Wednesday, March 18, 2009

Does journalism need to give in to the dark side to survive?

If there's one thing that our first-year PR students have learned this year, it's "hyper-local."

Hyper-local, roughly defined, is targeting your publics in highly refined and segmented niches. In layman's terms, it means that there's no such thing as the general public to advertisers or PRs anymore. Instead, it means being concerned with influencing and selling to "Mary, a 45-year-old single mother with two kids who lives in the R3M postal code." Among others.
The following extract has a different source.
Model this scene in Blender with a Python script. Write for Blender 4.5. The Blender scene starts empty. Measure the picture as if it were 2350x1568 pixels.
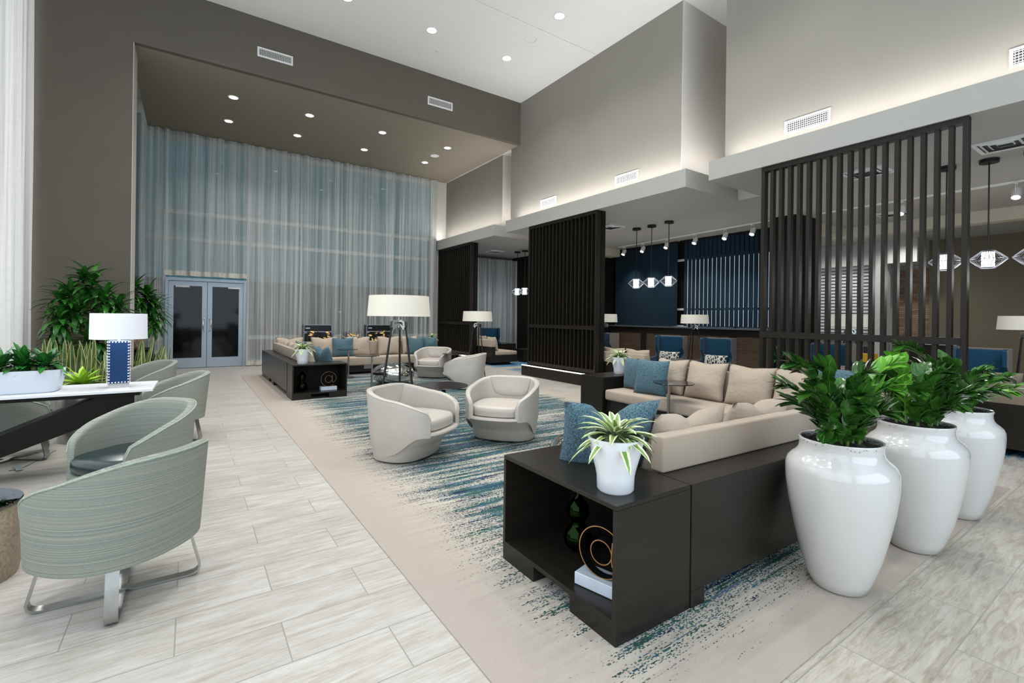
import bpy, bmesh, math, random
from mathutils import Vector, Matrix, noise
PI = math.pi
random.seed(7)
SC = bpy.context.scene
C = SC.collection

# ---------------------------------------------------------------- camera, world, exposure
YAW, ROLL, FPX, CY, CAMH = 0.5994, 0.0128, 1081.9, 728.5, 1.45
cam_d = bpy.data.cameras.new('camera'); cam = bpy.data.objects.new('camera', cam_d); C.objects.link(cam)
cam_d.sensor_width = 36.0; cam_d.lens = FPX / 2350.0 * 36.0
cam_d.shift_x = 0.0; cam_d.shift_y = -(784.0 - CY) / 2350.0
cam_d.clip_start = 0.05; cam_d.clip_end = 200
_r = Vector((math.cos(YAW), -math.sin(YAW), 0)); _f = Vector((math.sin(YAW), math.cos(YAW), 0)); _u = Vector((0, 0, 1))
cr, sr = math.cos(ROLL), math.sin(ROLL)
rx = cr * _r + sr * _u
ry = -sr * _r + cr * _u
cam.matrix_world = Matrix(((rx.x, ry.x, -_f.x, 0), (rx.y, ry.y, -_f.y, 0), (rx.z, ry.z, -_f.z, CAMH), (0, 0, 0, 1)))
SC.camera = cam

def ray_dir(px, py):
    a = (px - 1175.0) / FPX; b = -(py - CY) / FPX
    return rx * a + ry * b + _f
def on_floor(px, py, z=0.0):
    d = ray_dir(px, py); t = (z - CAMH) / d.z
    return Vector((d.x * t, d.y * t, z))
def at_dist(px, d):
    r = (px - 1175.0) / FPX
    return (d * (_f.x + r * _r.x), d * (_f.y + r * _r.y))

w = bpy.data.worlds.new('world'); SC.world = w; w.use_nodes = True
w.node_tree.nodes['Background'].inputs[0].default_value = (0.33, 0.40, 0.42, 1)
w.node_tree.nodes['Background'].inputs[1].default_value = 0.9
SC.view_settings.view_transform = 'Standard'; SC.view_settings.look = 'None'
SC.view_settings.exposure = 0.22; SC.view_settings.gamma = 1.0
SC.view_settings.use_curve_mapping = False
cy = SC.cycles
cy.use_denoising = True
try: cy.denoiser = 'OPENIMAGEDENOISE'
except Exception: pass
cy.max_bounces = 7; cy.diffuse_bounces = 4; cy.glossy_bounces = 3; cy.transmission_bounces = 5; cy.transparent_max_bounces = 10
cy.sample_clamp_indirect = 4.0; cy.caustics_reflective = False; cy.caustics_refractive = False
cy.use_light_tree = True

def area(name, loc, rot, sx, sy, power, col=(1, 1, 1), spread=180):
    l = bpy.data.lights.new(name, 'AREA'); l.shape = 'RECTANGLE'; l.size = sx; l.size_y = sy
    l.energy = power; l.color = col; l.spread = math.radians(spread)
    o = bpy.data.objects.new(name, l); o.location = loc; o.rotation_euler = rot; C.objects.link(o); return o
# daylight from the windows at left; soft daylight fill added behind the camera
area('window_daylight_left', (-1.95, 2.0, 3.4), (0, -PI/2, 0), 6.0, 11.0, 310, (0.84, 0.92, 1.0))
area('daylight_fill_rear', (2.6, -4.7, 3.5), (PI/2, 0, 0), 8.5, 6.0, 380, (0.74, 0.87, 1.0))
area('sheer_backlight', (-2.55, 9.3, 3.6), (0, -PI/2, 0), 6.5, 2.2, 60, (0.95, 0.98, 1.0))
# cove strips lying on the shelves, washing the upper walls
for cx, y0, y1, pw in ((7.17, -3.0, 4.45, 54), (7.17, 5.15, 10.55, 42), (7.17, 11.35, 15.0, 28)):
    area('cove_light', (cx, (y0+y1)/2, 4.09), (PI, math.radians(0), 0), 0.10, y1 - y0, pw, (1.0, 0.985, 0.955))
for yy in (4.95, 10.98):
    area('cove_light_slot', (7.9, yy, 4.09), (PI, 0, 0), 1.2, 0.08, 9, (1.0, 0.985, 0.96))
# ---------------------------------------------------------------- materials
def lin(c):
    if isinstance(c, str):
        c = c.lstrip('#'); c = [int(c[i:i+2], 16) / 255 for i in (0, 2, 4)]
        c = [x / 12.92 if x <= 0.04045 else ((x + 0.055) / 1.055) ** 2.4 for x in c]
    return (c[0], c[1], c[2], 1.0)
class N:
    def __init__(s, name):
        s.m = bpy.data.materials.new(name); s.m.use_nodes = True; s.nt = s.m.node_tree
        s.b = s.nt.nodes['Principled BSDF']; s.out = s.nt.nodes['Material Output']
    def n(s, t, **k):
        x = s.nt.nodes.new(t)
        for a, v in k.items(): setattr(x, a, v)
        return x
    def l(s, a, b): s.nt.links.new(a, b)
    def pos(s, kind='Object'):
        return s.n('ShaderNodeTexCoord').outputs[kind]
    def world(s): return s.n('ShaderNodeNewGeometry').outputs['Position']
    def mp(s, vec, scale=(1, 1, 1), loc=(0, 0, 0), rot=(0, 0, 0)):
        m = s.n('ShaderNodeMapping'); m.inputs['Scale'].default_value = scale; m.inputs['Location'].default_value = loc
        m.inputs['Rotation'].default_value = rot; s.l(vec, m.inputs['Vector']); return m.outputs[0]
    def noise(s, vec, scale=5, detail=3, rough=.5, dist=0):
        t = s.n('ShaderNodeTexNoise'); t.inputs['Scale'].default_value = scale; t.inputs['Detail'].default_value = detail
        t.inputs['Roughness'].default_value = rough; t.inputs['Distortion'].default_value = dist; s.l(vec, t.inputs['Vector']); return t.outputs[0]
    def ramp(s, fac, stops, interp='LINEAR'):
        r = s.n('ShaderNodeValToRGB'); r.color_ramp.interpolation = interp
        e = r.color_ramp.elements
        while len(e) < len(stops): e.new(0.5)
        for i, (p, c) in enumerate(stops):
            e[i].position = p; e[i].color = lin(c) if not isinstance(c, (int, float)) else (c, c, c, 1)
        s.l(fac, r.inputs[0]); return r.outputs[0]
    def math(s, op, a, b=None, c=None, clamp=False):
        m = s.n('ShaderNodeMath', operation=op); m.use_clamp = clamp
        for i, v in enumerate((a, b, c)):
            if v is None: continue
            if isinstance(v, (int, float)): m.inputs[i].default_value = v
            else: s.l(v, m.inputs[i])
        return m.outputs[0]
    def mix(s, fac, a, b, mode='MIX'):
        m = s.n('ShaderNodeMix', data_type='RGBA', blend_type=mode)
        for i, v in ((0, fac), (6, a), (7, b)):
            if isinstance(v, (int, float)): m.inputs[i].default_value = v if i == 0 else (v, v, v, 1)
            elif isinstance(v, (tuple, list, str)): m.inputs[i].default_value = lin(v)
            else: s.l(v, m.inputs[i])
        return m.outputs[2]
    def bump(s, h, strength=.3, dist=.01):
        b = s.n('ShaderNodeBump'); b.inputs['Strength'].default_value = strength; b.inputs['Distance'].default_value = dist
        s.l(h, b.inputs['Height']); s.l(b.outputs[0], s.b.inputs['Normal']); return b.outputs[0]
    def sep(s, vec):
        x = s.n('ShaderNodeSeparateXYZ'); s.l(vec, x.inputs[0]); return x.outputs
    def base(s, c, rough=None, metal=None):
        if isinstance(c, (str, tuple, list)): s.b.inputs['Base Color'].default_value = lin(c)
        else: s.l(c, s.b.inputs['Base Color'])
        if rough is not None: s.b.inputs['Roughness'].default_value = rough
        if metal is not None: s.b.inputs['Metallic'].default_value = metal
        return s
def simple(name, col, rough=.5, metal=0, var=.06, scale=8, bump=0, coat=0, spec=None):
    k = N(name); p = k.pos()
    n1 = k.noise(p, scale, 4)
    c = lin(col)
    lo = tuple(x * (1 - var) for x in c[:3]); hi = tuple(min(1, x * (1 + var)) for x in c[:3])
    k.base(k.ramp(n1, ((0.3, lo), (0.7, hi))), rough, metal)
    if bump: k.bump(k.noise(p, scale * 12, 3), bump, .004)
    if coat: k.b.inputs['Coat Weight'].default_value = coat; k.b.inputs['Coat Roughness'].default_value = .08
    if spec is not None: k.b.inputs['Specular IOR Level'].default_value = spec
    return k.m
def emis(name, col, strength):
    k = N(name); k.base(col, .6)
    k.b.inputs['Emission Color'].default_value = lin(col); k.b.inputs['Emission Strength'].default_value = strength
    return k.m
M = {}
M['dark_wall'] = simple('taupe_wall_paint', '#5d574e', .75, var=.03, scale=2, bump=.08)
M['light_wall'] = simple('greige_wall_paint', '#8e8a82', .7, var=.02, scale=2, bump=.05)
M['end_wall'] = simple('pale_wall_paint', '#c2bdb6', .7, var=.02, scale=2, bump=.05)
M['ceiling'] = simple('white_ceiling_paint', '#eeeeec', .8, var=.01)
M['shelf'] = simple('shelf_paint', '#aaa9a4', .7, var=.01)
M['soffit'] = simple('soffit_paint', '#8a8375', .75, var=.02)
M['low_ceiling'] = simple('low_ceiling_paint', '#c2bdae', .8, var=.01)
M['olive'] = simple('olive_wall_paint', '#6f6552', .7, var=.03, scale=2)
M['grey_wall'] = simple('pale_grey_wall', '#b9b8b2', .7)
M['dark_wood'] = None
def wood(name, c1, c2, rough=.38, axis='z', scale=1.0):
    k = N(name); p = k.pos()
    sc = {'x': (1.2, 22, 22), 'y': (22, 1.2, 22), 'z': (22, 22, 1.2)}[axis]
    v = k.mp(p, tuple(a * scale for a in sc))
    n1 = k.noise(v, 2.2, 5, .6, .4)
    k.base(k.ramp(n1, ((.3, c1), (.7, c2))), rough)
    k.bump(n1, .05, .002); k.b.inputs['Specular IOR Level'].default_value = .3
    return k.m
M['espresso'] = wood('espresso_wood', '#1e1b17', '#28241f', .30, 'x')
M['espresso_y'] = wood('espresso_wood_lengthwise', '#1e1b17', '#28241f', .30, 'y')
M['slat_wood'] = wood('dark_slat_wood', '#17130e', '#231e17', .48, 'z')
M['panel_black'] = simple('black_panel', '#12100d', .6, spec=.2)
M['brown_wood'] = wood('brown_grain_wood', '#3f3327', '#6a5845', .5, 'y', 1.3)
M['table_wood'] = wood('grey_brown_table_wood', '#5d544b', '#70665b', .4, 'x')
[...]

It's not just advertising and PR that are going hyper-local, it's also journalism - mainly because it has to in order to compete with the Internet. In fact, there's a model out there that could work, called "community journalism" - traditional reporting supported by online bloggers/reporters.

The idea is that big journalism can't send a journalist into every, little neighborhood to cover every, little story. So, how about paying a traditional journalist to not only cover the news, but also organize his or her little pod of community bloggers, who report on themselves and work for free?

One can imagine a seasoned reporter from the Winnipeg Free Press working with five or 10 student journalists from Red River College and interested bloggers, organized hyper-locally by neighborhood, like Outside.in, Patch.com, or Baristanet.com, which is run by a former New York Times columnist and "combines original reporting with aggregated news."

Can journalists report, organize, and chew gum at the same time?

Could the professional journalist's new role be to not only report, but to help organize local blogs into "online neighborhoods?"

Much like Obama's stimulus package, I believe in this model, because no one has come up with a better one. One can see the value in this approach - a reliable hub for local news about and by the community. And where there's value there's not only hope, but hope in the form of advertising.

Here's the big problem: reporters have never been good at teamwork. Each year, for example, the Creative Communications advertising students raise upward of $5,000 in order to participate in the AAF competition in Minneapolis, or - this year - even more to go on an advertising tour of Chicago.

The journalism majors pay for the trip out of their own pockets. "I've never been any good at fundraising and neither are you!" says the journalism instructor to his charges, half in jest.

Indeed, the lone-wolf reporter who digs up the news and exposes the dirt in order to "scoop" other media outlets is so entrenched in our minds, it almost seems laughable that such a beast would care about "publics" and "community," but maybe he or she will have to learn to do it in order to survive in the new-media wilderness.

PR & J sandwich

Gone are the days when journalists can talk to their public; here are the days when they must converse with it.

Have you watched CTV's evening news lately? It's remarkably hard to make it through the entire hour without flipping, falling asleep, or giving up:
Sylvia Kuzyk: "Here's today's weather. Stay tuned after these commercial breaks for tomorrow's weather."

Me: "Uh, no thanks, Sylvia - why don't I just check Environment Canada online now?"
We're not content to just passively watch a talking head deliver the news anymore. We want news when we want it. Better yet, we want to participate in the process.

This notion of two-way communication was first considered by PR guru James Grunig. According to this model, you use communication to "negotiate, resolve conflict, and promote mutual understanding and respect between an organization and its publics."

PR, it should be noted, is often called "the dark side" by journalists. Memo to journalism: give in to the dark side.